STORED DATA
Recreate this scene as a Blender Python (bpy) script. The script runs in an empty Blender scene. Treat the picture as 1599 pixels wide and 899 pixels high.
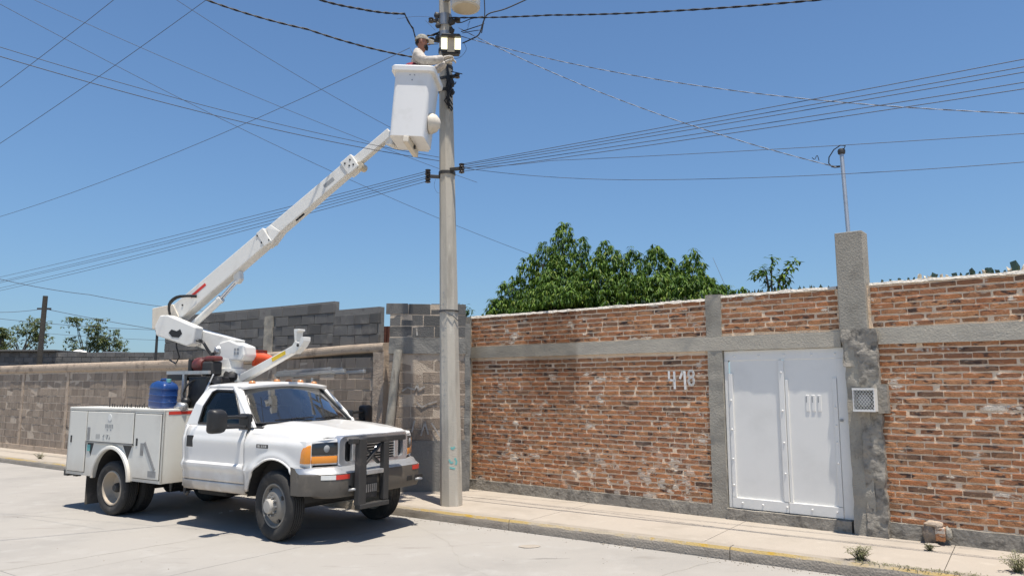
import bpy, bmesh, math, random
from mathutils import Vector, Matrix, noise
R = random.Random(7)
C = bpy.context.scene.collection
rad = math.radians
V = Vector

# ------------------------------------------------------------------ camera, sky, sun, exposure
HC, F_PX, HOR = 1.95, 1155.0, 602.0
PITCH = math.atan((HOR - 449.5) / F_PX)
cam_d = bpy.data.cameras.new('camera')
cam_d.sensor_width = 36.0
cam_d.lens = F_PX / 1599 * 36
cam_d.clip_start, cam_d.clip_end = 0.1, 3000
cam = bpy.data.objects.new('camera', cam_d)
cam.location = (0, 0, HC)
cam.rotation_euler = (rad(90) + PITCH, 0, 0)
C.objects.link(cam)
bpy.context.scene.camera = cam

SUN_EL, SUN_AZ = rad(77), rad(-64)            # azimuth counted from +X towards +Y
sun_vec = V((math.cos(SUN_EL) * math.cos(SUN_AZ), math.cos(SUN_EL) * math.sin(SUN_AZ), math.sin(SUN_EL)))
world = bpy.data.worlds.new('World')
bpy.context.scene.world = world
world.use_nodes = True
wn = world.node_tree
bg = wn.nodes['Background']
sky = wn.nodes.new('ShaderNodeTexSky')
sky.sky_type = 'NISHITA'
sky.sun_disc = False
sky.sun_elevation = SUN_EL
sky.sun_rotation = rad(90) - SUN_AZ
sky.altitude = 0
sky.air_density = 1.0
sky.dust_density = 1.0
sky.ozone_density = 8.0
# direction flattened a little towards the horizon, and a slight overall tint
stc = wn.nodes.new('ShaderNodeTexCoord')
smul = wn.nodes.new('ShaderNodeVectorMath'); smul.operation = 'MULTIPLY_ADD'
smul.inputs[1].default_value = (1, 1, .7)
smul.inputs[2].default_value = (0, 0, .03)
snrm = wn.nodes.new('ShaderNodeVectorMath'); snrm.operation = 'NORMALIZE'
stint = wn.nodes.new('ShaderNodeMix'); stint.data_type = 'RGBA'; stint.blend_type = 'MULTIPLY'
stint.inputs[0].default_value = 1
stint.inputs[7].default_value = (.965, 1.055, 1.085, 1)
wn.links.new(stc.outputs['Generated'], smul.inputs[0])
wn.links.new(smul.outputs[0], snrm.inputs[0])
wn.links.new(snrm.outputs[0], sky.inputs[0])
wn.links.new(sky.outputs[0], stint.inputs[6])
wn.links.new(stint.outputs[2], bg.inputs[0])
bg.inputs[1].default_value = 0.095
sun_d = bpy.data.lights.new('sun', 'SUN')
sun_d.energy = 5.0
sun_d.angle = rad(0.53)
sun_d.color = (1.0, 0.925, 0.82)
sun = bpy.data.objects.new('sun', sun_d)
sun.rotation_euler = (-sun_vec).to_track_quat('-Z', 'Y').to_euler()
sun.location = (0, 0, 40)
C.objects.link(sun)
vs = bpy.context.scene.view_settings
vs.view_transform = 'Standard'
vs.look = 'None'
vs.exposure = 0.35
vs.gamma = 1.0
vs.use_curve_mapping = False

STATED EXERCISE
Drop the images and repeat the data exactly.

RESULT FOR THIS TASK
Recreate this scene as a Blender Python (bpy) script. The script runs in an empty Blender scene. Treat the picture as 1599 pixels wide and 899 pixels high.
import bpy, bmesh, math, random
from mathutils import Vector, Matrix, noise
R = random.Random(7)
C = bpy.context.scene.collection
rad = math.radians
V = Vector

# ------------------------------------------------------------------ camera, sky, sun, exposure
HC, F_PX, HOR = 1.95, 1155.0, 602.0
PITCH = math.atan((HOR - 449.5) / F_PX)
cam_d = bpy.data.cameras.new('camera')
cam_d.sensor_width = 36.0
cam_d.lens = F_PX / 1599 * 36
cam_d.clip_start, cam_d.clip_end = 0.1, 3000
cam = bpy.data.objects.new('camera', cam_d)
cam.location = (0, 0, HC)
cam.rotation_euler = (rad(90) + PITCH, 0, 0)
C.objects.link(cam)
bpy.context.scene.camera = cam

SUN_EL, SUN_AZ = rad(77), rad(-64)            # azimuth counted from +X towards +Y
sun_vec = V((math.cos(SUN_EL) * math.cos(SUN_AZ), math.cos(SUN_EL) * math.sin(SUN_AZ), math.sin(SUN_EL)))
world = bpy.data.worlds.new('World')
bpy.context.scene.world = world
world.use_nodes = True
wn = world.node_tree
bg = wn.nodes['Background']
sky = wn.nodes.new('ShaderNodeTexSky')
sky.sky_type = 'NISHITA'
sky.sun_disc = False
sky.sun_elevation = SUN_EL
sky.sun_rotation = rad(90) - SUN_AZ
sky.altitude = 0
sky.air_density = 1.0
sky.dust_density = 1.0
sky.ozone_density = 8.0
# direction flattened a little towards the horizon, and a slight overall tint
stc = wn.nodes.new('ShaderNodeTexCoord')
smul = wn.nodes.new('ShaderNodeVectorMath'); smul.operation = 'MULTIPLY_ADD'
smul.inputs[1].default_value = (1, 1, .7)
smul.inputs[2].default_value = (0, 0, .03)
snrm = wn.nodes.new('ShaderNodeVectorMath'); snrm.operation = 'NORMALIZE'
stint = wn.nodes.new('ShaderNodeMix'); stint.data_type = 'RGBA'; stint.blend_type = 'MULTIPLY'
stint.inputs[0].default_value = 1
stint.inputs[7].default_value = (.965, 1.055, 1.085, 1)
wn.links.new(stc.outputs['Generated'], smul.inputs[0])
wn.links.new(smul.outputs[0], snrm.inputs[0])
wn.links.new(snrm.outputs[0], sky.inputs[0])
wn.links.new(sky.outputs[0], stint.inputs[6])
wn.links.new(stint.outputs[2], bg.inputs[0])
bg.inputs[1].default_value = 0.095
sun_d = bpy.data.lights.new('sun', 'SUN')
sun_d.energy = 5.0
sun_d.angle = rad(0.53)
sun_d.color = (1.0, 0.925, 0.82)
sun = bpy.data.objects.new('sun', sun_d)
sun.rotation_euler = (-sun_vec).to_track_quat('-Z', 'Y').to_euler()
sun.location = (0, 0, 40)
C.objects.link(sun)
vs = bpy.context.scene.view_settings
vs.view_transform = 'Standard'
vs.look = 'None'
vs.exposure = 0.35
vs.gamma = 1.0
vs.use_curve_mapping = False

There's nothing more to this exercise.